After one week of preliminary research into the four ideas I had, I have decided to keep my initial choice, and do something about space communications:

Long-Range Communications: design the communication systems and software for low-budget, low-power payloads, like High-Altitude Balloons and NanoSats. This would involve investigating existing systems, implement (and potentially design) the protocol used to transmit data over long distance and create the software needed at both ends of the transmission (payload and ground station).

A week ago

Since then, I have made some progress on choosing exactly why I’d like to do, and how I want to do it.

Context

For a few years now, a group of lecturer and students at Abertay has wanted to build and launch a high-altitude balloon. To keep it simple, they are large balloons filled with helium, carrying a polystyrene-enclosed payload, usually recording at least its altitude and GPS co-ordinates, and usually some instrument readings — temperature, images, anything really.
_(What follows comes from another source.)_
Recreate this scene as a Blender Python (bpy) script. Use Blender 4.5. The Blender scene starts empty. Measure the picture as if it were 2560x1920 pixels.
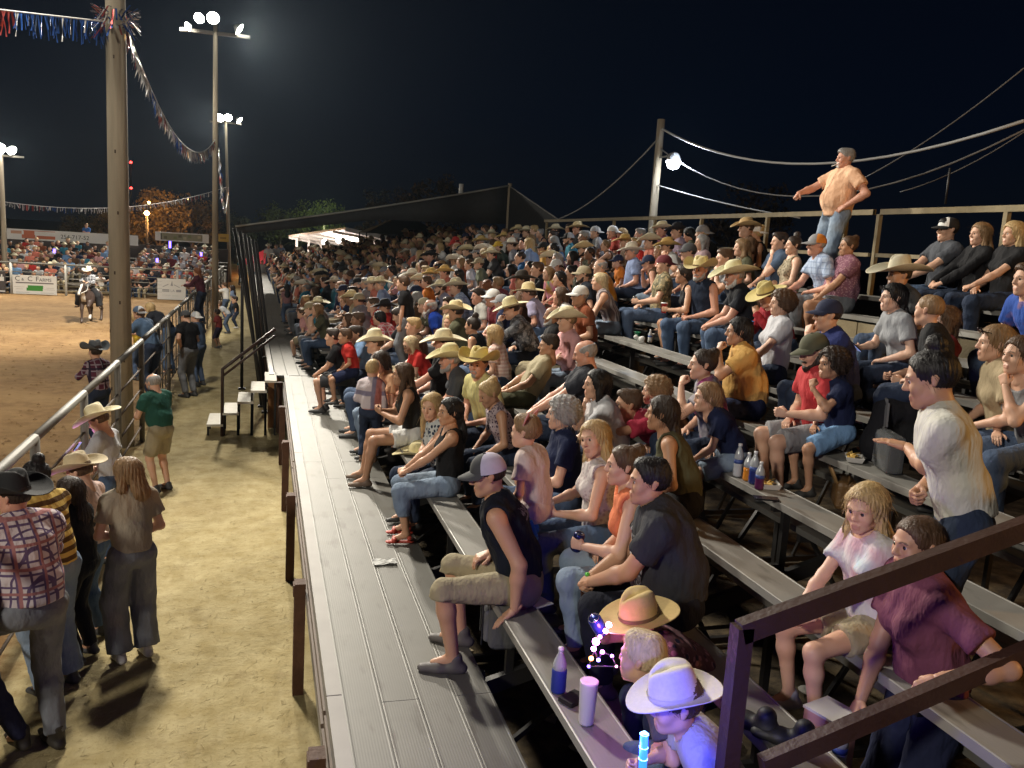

A High-Altitude Balloon launch
Image by Fraser Reid (CC-BY)

Balloons like these can reach up to 40 km in altitude, where the low pressure lets the helium stretch the balloon more and more until it bursts. Then, the payload falls back to the ground under a parachute, hopefully not too far from where it took off.

To make sure the payload can be received, most balloons transmit their telemetry (position, altitude and readings) to one or multiple ground stations through a radio link. That’s where it gets fun.

Long-Range Radio

Balloons usually climb up to 30-40 km, and can drift quite a bit due to winds. Depending on the conditions, it’s not impossible for payload to be more than 200 km from the receiver, which makes reliable transmissions challenging.

The range of a transmitter-receiver couple depends on a few factors: the shape of both antennae, the transmission power and the line-of-sight.

In the USA, the amateur radio license allows you to transmit from airborne stations (which is exactly what the balloon is). This allows the use of fairly powerful transmitter (up to 5 watts).

In the UK, we don’t have such luck. A few frequency bands are considered license-exempt and can be used airborne, as long as a certain power limit of 10 mW is not reached. Because of the low power, long-distance communications require good antennae, and a data format that is not too vulnerable to noise, or at least provides a way to correct errors.

Flight Computers

In most High-Altitude Balloon projects, the payload is made one of two ways: either a custom circuit board is designed for a specific mission, or low-cost boards (Beaglebone, Raspberry Pi, Arduino) is used with custom software running the data collection and transmission.

This goes against what is done for example on most satellites: save for high-profile missions where everything needs to be controlled, most satellites today are based on buses: the manufacturer sells a series of standard platforms that host radio communications, power and control systems, and provide an interface for the client’s payload to tap into those systems.

The Project

For the project, I’d like to work on communications, applied to low-cost systems (High-Altitude Balloons, maybe nano satellites simulations). The project would be split in two parts:

  • Design a modular flight computer based on low-cost computers (Raspberry Pi for example) that would provide power and communications to instruments. Any payload that follows the specification could be connected to the bus with as little work as possible.

  • Design the radio system used by the bus to transmit arbitrary data packets received from each instrument to the ground. Because of the limitations of license-exempt transmitters in the UK, it would have to work even with low-power radio links, which means low bandwidth: it will need to be efficient in speed and size of packets, and reasonably error-tolerant.